I don’t know what’s going to happen. ICANN says the long delayed new TLD process is almost done (although they’ve said it before), and they’ll open things up for all sorts of new top-level domain names this summer.  There’s already a gold rush mentality as potential registries realize how much money they think they can make. But when you look at .COOP, .MUSEUM, .AERO, .MOBI, and others…they’re hardly ever used. Even when they are used, there’s an accompanying .COM or .ORG or country-code domain. As CAUCE President John Levine put it, the new TLD experiment is a failure.  Nonetheless, there appear to be hundreds of applicants willing to put down the $185,000 application fee for a new domain, all of whom presumably think they can get enough registrations, somehow, to make it worth their while — which does not suggest they’ll be particularly picky about who can register, nor that they will have the resources to make registrants follow whatever each TLD’s rules are supposed to be.

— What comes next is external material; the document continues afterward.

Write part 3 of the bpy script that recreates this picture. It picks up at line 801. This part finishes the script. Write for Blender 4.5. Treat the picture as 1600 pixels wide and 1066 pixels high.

And it doesn’t even matter, because most users don’t navigate by domain names anymore. They use Google search, and click on the first result. Today the #5 “hot” search on Google is “youtube video“, obviously from users who don’t know (or don’t care) to type youtube.com into their address bar. But there’s also danger here: any time a scammer manages to SEO their site into the top position in Google or another search engine, users who aren’t paying close attention will find themselves on the wrong site: bankofwherever.scam when they wanted bankofwherever.com.  So, again, legitimate brands will find themselves forced to register in each new TLD even though there’s no real benefit to them or their users.

It’s pointless and insecure for users, it’s annoying and expensive for brands…all this new TLD craziness is a gold rush in a world that doesn’t even want gold. ICANN doesn’t care, and those of us who do care are effectively locked out of the process. Even regular participants are often shut out. Something, clearly, has to change…but what?